Ao mesmo tempo que todas estas iniciativas são interpretadas como tomadas de posição políticas sem qualquer efeito prático efeito prático. Isto porque o PE não tem competência legislativa e muito menos poder para impor aos países a forma, ou o conteúdo, da legislação nesta matéria. Com consequências práticas ou não, a verdade é que o debate sobre a interrupção voluntária da gravidez voltou a estar na ordem do dia, com adoção de uma resolução que apela à inclusão do chamado direito ao aborto na Carta dos Direitos Fundamentais (CDF)_da União Europeia. O documento foi aprovado pelos eurodeputados por uma maioria de 336 votos a favor, 163 contra e 39 abstenções. A resolução não tem caráter vinculativo, sendo apenas uma recomendação para que o Conselho Europeu e os Estados-membros efetivem a resolução do Parlamento. Ou seja, um convite aos Estados para atuarem nesse sentido. Em relação aos representantes de Portugal, os eurodeputados do PS, BE e PCP votaram a favor e os dos PSD e CDS-PP contra (com exceção do social-democrata Ricardo Morgado, que se absteve). Também o primeiro-ministro, questionado sobre esta matéria, pronunciou-se contra. «A consagração como direito fundamental do direito à IVG traz um desequilíbrio no ordenamento jurídico, porque significa que, dos dois direitos que estavam em conflito – direito à autodeterminação da mulher e o direito à proteção da vida do nascituro –, no fim, vai prevalecer integralmente apenas um, o que significa o desaparecimento do outro», afirmou Luís Montenegro na Assembleia da República durante o debate de preparação do Conselho Europeu.
Questionada pelo Nascer do SOL sobre esta iniciativa, Patrícia Fragoso Martins, professora da Faculdade de Direito da Católica e especialista em Direito Europeu, esclarece que, apesar do o PE «ter alguma tradição em fazer declarações de direitos, como não tem competência para legislar ou adotar qualquer ato vinculativo sozinho, elas são essencialmente tomadas de posição políticas». Esta especialista não acredita que, «apesar de alguns Estados estarem a virar excessivamente à direita ou a tornarem-se mais conservadores, haja condições para tornar isto numa realidade eficaz». Na sua opinião, esta iniciativa «faz parte de um contexto mais amplo de crise do estado de Direito, sobretudo de reação a algumas decisões mais radicais, nomeadamente da Hungria e da Polónia, que têm leis muito restritivas.

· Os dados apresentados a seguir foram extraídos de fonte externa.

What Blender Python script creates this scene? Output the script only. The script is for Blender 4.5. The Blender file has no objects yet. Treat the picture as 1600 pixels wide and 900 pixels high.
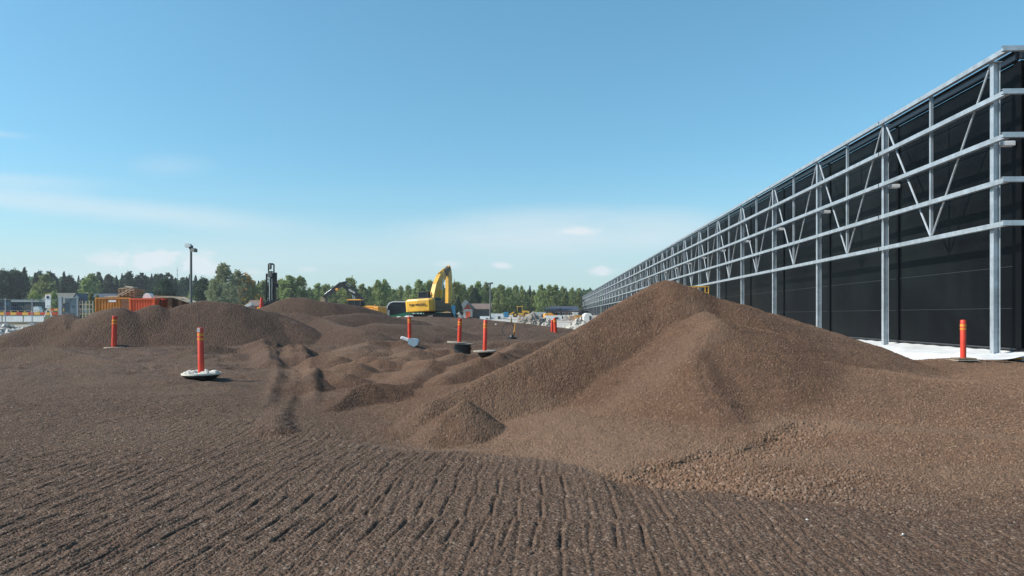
import bpy, math, random
import numpy as np
from mathutils import Vector, Matrix

# ------------------------------------------------------------------ camera, sky, sun
E = 1.7            # eye height above the near gravel
F = 1200.0         # focal length in photo pixels (1600 wide)
HOR = 493.5        # photo row of the horizon
R = math.radians
sc = bpy.context.scene
COL = sc.collection
cam_d = bpy.data.cameras.new('camera')
cam = bpy.data.objects.new('camera', cam_d); COL.objects.link(cam); sc.camera = cam
cam.location = (0, 0, E); cam.rotation_euler = (R(90), 0, 0)
cam_d.sensor_width = 36; cam_d.lens = 36 * F / 1600
cam_d.shift_y = (HOR - 450) / 1600
cam_d.clip_start = 0.1; cam_d.clip_end = 9000

SUN_AZ = R(180 + 80)      # clockwise from +Y : the sun stands to the left
SUN_EL = R(38)
sun_dir = Vector((math.sin(SUN_AZ) * math.cos(SUN_EL), math.cos(SUN_AZ) * math.cos(SUN_EL), math.sin(SUN_EL)))
sd = bpy.data.lights.new('sun', 'SUN'); so = bpy.data.objects.new('sun', sd); COL.objects.link(so)
so.rotation_euler = sun_dir.to_track_quat('Z', 'Y').to_euler()
sd.energy = 5.0; sd.angle = R(0.53); sd.color = (1.0, 0.94, 0.86)

vs = sc.view_settings
vs.view_transform = 'Standard'; vs.look = 'None'; vs.gamma = 1; vs.use_curve_mapping = False; vs.exposure = 0.30


class NT:
    """small helper to write node trees"""
    def __init__(s, tree): s.t = tree
    def n(s, typ, **kw):
        nd = s.t.nodes.new(typ)
        for k, v in kw.items():
            if k == 'inp':
                for kk, vv in v.items():
                    if isinstance(vv, bpy.types.NodeSocket): s.t.links.new(vv, nd.inputs[kk])
                    else: nd.inputs[kk].default_value = vv
            else: setattr(nd, k, v)
        return nd
    def m(s, op, a, b=0.0, c=0.0, clamp=False):
        nd = s.t.nodes.new('ShaderNodeMath'); nd.operation = op; nd.use_clamp = clamp
        for i, v in enumerate((a, b, c)):
            if isinstance(v, bpy.types.NodeSocket): s.t.links.new(v, nd.inputs[i])
            else: nd.inputs[i].default_value = v
        return nd.outputs[0]
    def sstep(s, x, lo, hi, a=0.0, b=1.0):
        nd = s.t.nodes.new('ShaderNodeMapRange'); nd.interpolation_type = 'SMOOTHSTEP'
        s.t.links.new(x, nd.inputs[0])
        for i, v in enumerate((lo, hi, a, b)): nd.inputs[i + 1].default_value = v
        return nd.outputs[0]
    def ramp(s, fac, stops):
        nd = s.t.nodes.new('ShaderNodeValToRGB'); s.t.links.new(fac, nd.inputs[0])
        el = nd.color_ramp.elements
        while len(el) < len(stops): el.new(0.5)
        for e, (p, c) in zip(el, stops): e.position = p; e.color = (*c, 1)
        return nd.outputs[0]
    def mix(s, f, a, b, blend='MIX'):
        nd = s.t.nodes.new('ShaderNodeMix'); nd.data_type = 'RGBA'; nd.blend_type = blend
        for i, v in ((0, f), (6, a), (7, b)):
            if isinstance(v, bpy.types.NodeSocket): s.t.links.new(v, nd.inputs[i])
            elif i == 0: nd.inputs[i].default_value = v
            else: nd.inputs[i].default_value = (*v, 1) if len(v) == 3 else v
        return nd.outputs[2]


# world: Nishita sky with real directions for the thin clouds
w = bpy.data.worlds.new('World'); sc.world = w; w.use_nodes = True
w.node_tree.nodes.clear(); g = NT(w.node_tree)
sky = g.n('ShaderNodeTexSky', sky_type='NISHITA', sun_disc=False, sun_elevation=SUN_EL, sun_rotation=SUN_AZ,
          altitude=50, air_density=1.0, dust_density=0.35, ozone_density=2.4)
tc = g.n('ShaderNodeTexCoord'); sp = g.n('ShaderNodeSeparateXYZ'); g.t.links.new(tc.outputs['Generated'], sp.inputs[0])
yy = g.m('MAXIMUM', sp.outputs[1], 0.02)
U = g.m('DIVIDE', sp.outputs[0], yy); V = g.m('DIVIDE', sp.outputs[2], yy)
front = g.sstep(sp.outputs[1], 0.15, 0.4)
def sky_noise(su, sv, sca, det=5, rough=0.6, off=0.0, dist=0.0):
    cx = g.n('ShaderNodeCombineXYZ', inp={0: g.m('MULTIPLY', U, su), 1: g.m('MULTIPLY', V, sv), 2: off})
    return g.n('ShaderNodeTexNoise', inp={'Vector': cx.outputs[0], 'Scale': sca, 'Detail': det, 'Roughness': rough, 'Distortion': dist}).outputs[0]
def uv(px, py): return ((px - 800) / F, (HOR - py) / F)
nz = sky_noise(6, 26, 1.0, 6, 0.62)
nz2 = sky_noise(42, 90, 1.0, 7, 0.68, 3.3)
nf = sky_noise(2.0, 9, 1.0, 4, 0.55, 7.1)
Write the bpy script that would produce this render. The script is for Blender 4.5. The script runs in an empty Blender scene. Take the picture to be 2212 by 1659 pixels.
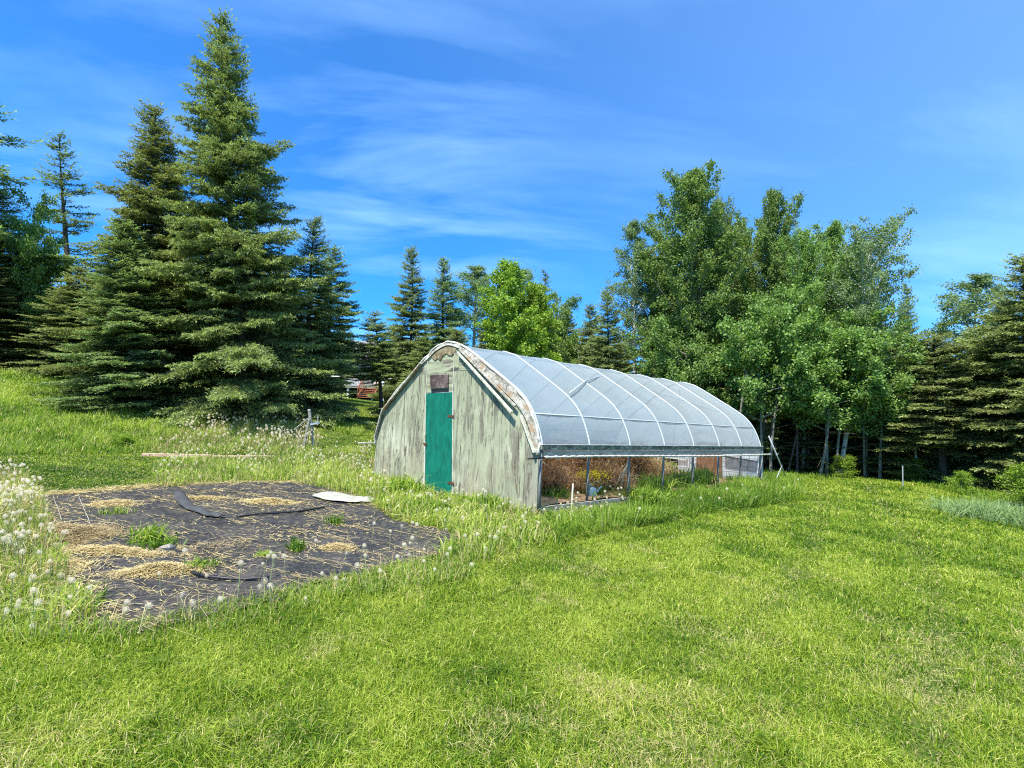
import bpy, math, random
import numpy as np
from mathutils import Vector, Matrix
R_ = math.radians
rng = np.random.default_rng(7)
random.seed(7)
S = bpy.context.scene
COL = S.collection

# ---------------------------------------------------------------- camera, world, sun, exposure
CAM = np.array([5.63239588, -6.10753852, 1.36121186])
RM = np.array([[0.6976511603, 0.0242158889, 0.7160282461],
               [0.7151681971, -0.0830077174, -0.6940058853],
               [0.0426299010, 0.9962546409, -0.0752288640]])
FP = 1174.641
cd = bpy.data.cameras.new('camera'); cam = bpy.data.objects.new('camera', cd); COL.objects.link(cam)
cd.sensor_width = 36; cd.lens = 36 * FP / 2212; cd.clip_start = 0.05; cd.clip_end = 3000
cam.matrix_world = Matrix([[*RM[0], CAM[0]], [*RM[1], CAM[1]], [*RM[2], CAM[2]], [0, 0, 0, 1]])
S.camera = cam
SUN_EL = 60.0; SUN_AZ = 168.0            # azimuth clockwise from +Y
sdir = Vector((math.sin(R_(SUN_AZ)) * math.cos(R_(SUN_EL)), math.cos(R_(SUN_AZ)) * math.cos(R_(SUN_EL)), math.sin(R_(SUN_EL))))
ld = bpy.data.lights.new('sun', 'SUN'); ld.energy = 5.0; ld.angle = R_(0.5); ld.color = (1, 0.955, 0.87)
sun = bpy.data.objects.new('sun', ld); COL.objects.link(sun); sun.location = (0, 0, 30)
sun.rotation_euler = sdir.to_track_quat('Z', 'Y').to_euler()

W = bpy.data.worlds.new('World'); S.world = W; W.use_nodes = True
nt = W.node_tree; nt.nodes.clear()
def wn(t, **k):
    n = nt.nodes.new(t)
    for a, b in k.items(): setattr(n, a, b)
    return n
L = nt.links.new
out = wn('ShaderNodeOutputWorld'); bg = wn('ShaderNodeBackground'); sky = wn('ShaderNodeTexSky')
sky.sky_type = 'NISHITA'; sky.sun_disc = False; sky.sun_elevation = R_(SUN_EL); sky.sun_rotation = R_(SUN_AZ)
sky.air_density = 1.0; sky.dust_density = 0.2; sky.ozone_density = 2.5
tc = wn('ShaderNodeTexCoord')
sep = wn('ShaderNodeSeparateXYZ'); L(tc.outputs['Generated'], sep.inputs[0])
# cloud plane coordinates: direction / (z + k), real thin cirrus high above
addz = wn('ShaderNodeMath', operation='ADD'); addz.inputs[1].default_value = 0.12; L(sep.outputs['Z'], addz.inputs[0])
mx = wn('ShaderNodeMath', operation='MAXIMUM'); mx.inputs[1].default_value = 0.05; L(addz.outputs[0], mx.inputs[0])
dx = wn('ShaderNodeMath', operation='DIVIDE'); dy = wn('ShaderNodeMath', operation='DIVIDE')
L(sep.outputs['X'], dx.inputs[0]); L(mx.outputs[0], dx.inputs[1]); L(sep.outputs['Y'], dy.inputs[0]); L(mx.outputs[0], dy.inputs[1])
cmb = wn('ShaderNodeCombineXYZ'); L(dx.outputs[0], cmb.inputs[0]); L(dy.outputs[0], cmb.inputs[1])
mr_ = wn('ShaderNodeMapping'); mr_.inputs['Rotation'].default_value = (0, 0, R_(-52)); L(cmb.outputs[0], mr_.inputs[0])
mp = wn('ShaderNodeMapping'); mp.inputs['Scale'].default_value = (0.38, 1.0, 1)
L(mr_.outputs[0], mp.inputs[0])
n1 = wn('ShaderNodeTexNoise'); n1.inputs['Scale'].default_value = 1.9; n1.inputs['Detail'].default_value = 9; n1.inputs['Roughness'].default_value = 0.56; n1.inputs['Distortion'].default_value = 0.35
L(mp.outputs[0], n1.inputs['Vector'])
n2 = wn('ShaderNodeTexNoise'); n2.inputs['Scale'].default_value = 0.55; n2.inputs['Detail'].default_value = 3
L(cmb.outputs[0], n2.inputs['Vector'])
r1 = wn('ShaderNodeMapRange'); r1.inputs[1].default_value = 0.46; r1.inputs[2].default_value = 0.72; L(n1.outputs['Fac'], r1.inputs[0])
r2 = wn('ShaderNodeMapRange'); r2.inputs[1].default_value = 0.36; r2.inputs[2].default_value = 0.68; L(n2.outputs['Fac'], r2.inputs[0])
mul = wn('ShaderNodeMath', operation='MULTIPLY'); L(r1.outputs[0], mul.inputs[0]); L(r2.outputs[0], mul.inputs[1])
# soft veil of high haze, more of it towards the right of the view (+X)
veil = wn('ShaderNodeMapRange'); veil.inputs[1].default_value = -0.75; veil.inputs[2].default_value = 0.45; veil.inputs[3].default_value = 0.12; veil.inputs[4].default_value = 0.66
L(sep.outputs['X'], veil.inputs[0])
vz = wn('ShaderNodeMath', operation='ADD'); L(mul.outputs[0], vz.inputs[0]); L(veil.outputs[0], vz.inputs[1])
vm = wn('ShaderNodeMath', operation='MULTIPLY'); vm.inputs[1].default_value = 0.50; vm.use_clamp = True; L(vz.outputs[0], vm.inputs[0])
hs = wn('ShaderNodeMixRGB', blend_type='MULTIPLY'); hs.inputs[0].default_value = 1; hs.inputs[2].default_value = (0.07, 0.70, 1.36, 1)
L(sky.outputs[0], hs.inputs[1])
mixc = wn('ShaderNodeMixRGB'); mixc.inputs[2].default_value = (4.3, 7.0, 10.8, 1)
L(vm.outputs[0], mixc.inputs[0]); L(hs.outputs[0], mixc.inputs[1])
L(mixc.outputs[0], bg.inputs[0]); bg.inputs[1].default_value = 0.098
L(bg.outputs[0], out.inputs[0])

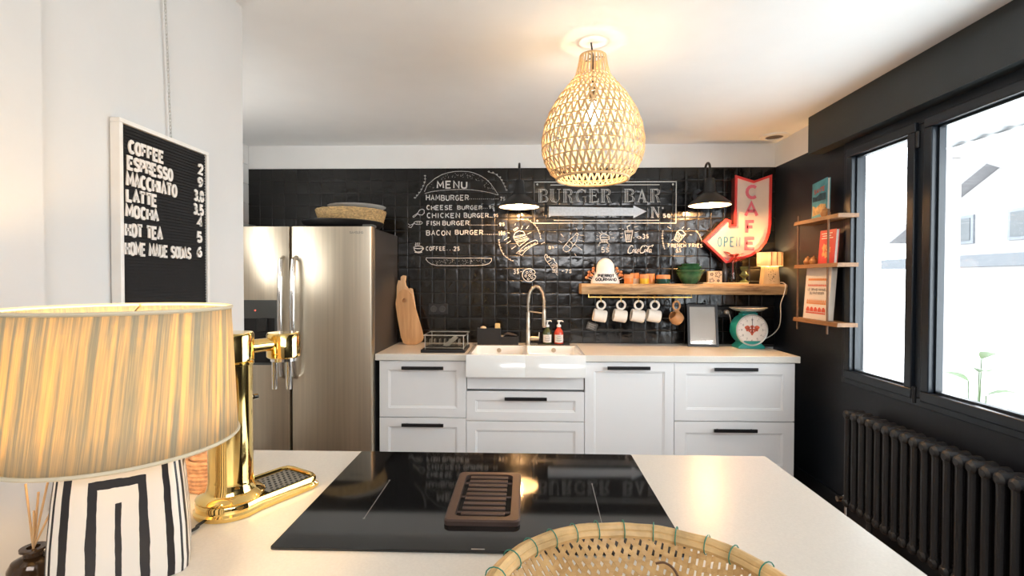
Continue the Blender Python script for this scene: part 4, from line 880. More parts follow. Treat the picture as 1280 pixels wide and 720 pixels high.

É por reação e por medo do que pode acontecer em alguns Estados». Além disso, a alteração da CDF da UE implicaria a alteração aos tratados, o que obrigaria à revisão do processo constitucional europeu ,o que só pode ser feito se todos os Estados estiverem de acordo. «O que obviamente é uma situação que não se verifica. Pelo menos, Polónia, Hungria, Irlanda, Eslováquia ou Malta certamente se pronunciariam contra», afirma. Acresce ainda que a CDF, adotada em 2000 e com valor jurídico vinculativo desde 2009, nunca foi alterada. «Tal como foi aprovada é como está. E não se mexe nos direitos fundamentais facilmente», garante esta especialista.
Por outro lado, o facto de a Europa ter como prioridade atual uma guerra nas suas fronteiras, este dossiê está longe de ser prioritário. «Enquanto tivermos guerra na Ucrânia, estes temas mais sensíveis com a Polónia e Hungria estão subalternizados ». No entanto, Patrícia Fragoso Martins é da opinião de que este tema tem potencial para gerar confusão política: «É um tema que vai estar ensombrado na campanha, primeiro por ignorância, depois por oportunismo, vai ser explorado. Se depois tem seguimento ou se vai produzir resultados jurídicos nos próximos anos, tenho sérias dúvidas». E conclui: «Este é um assunto que vai morrer. Não estou a ver que haja condições para se ter esta discussão na Europa no contexto atual».
Já a Igreja não é tão otimista em relação ao que esta iniciativa representa. O padre Ricardo Figueiredo, diretor de comunicação do Patriarcado, em declarações ao Nascer do SOL, qualificou a resolução do PE como «um sinal da perda do valor do sentido da vida e da dignidade da mulher». O valor da vida humana, na medida em que «tem de ser defendida pela sociedade porque sem vida não há sociedade». E, quanto à dignidade da mulher, porque «a uma mulher grávida não se pode apenas apresentar o caminho do aborto».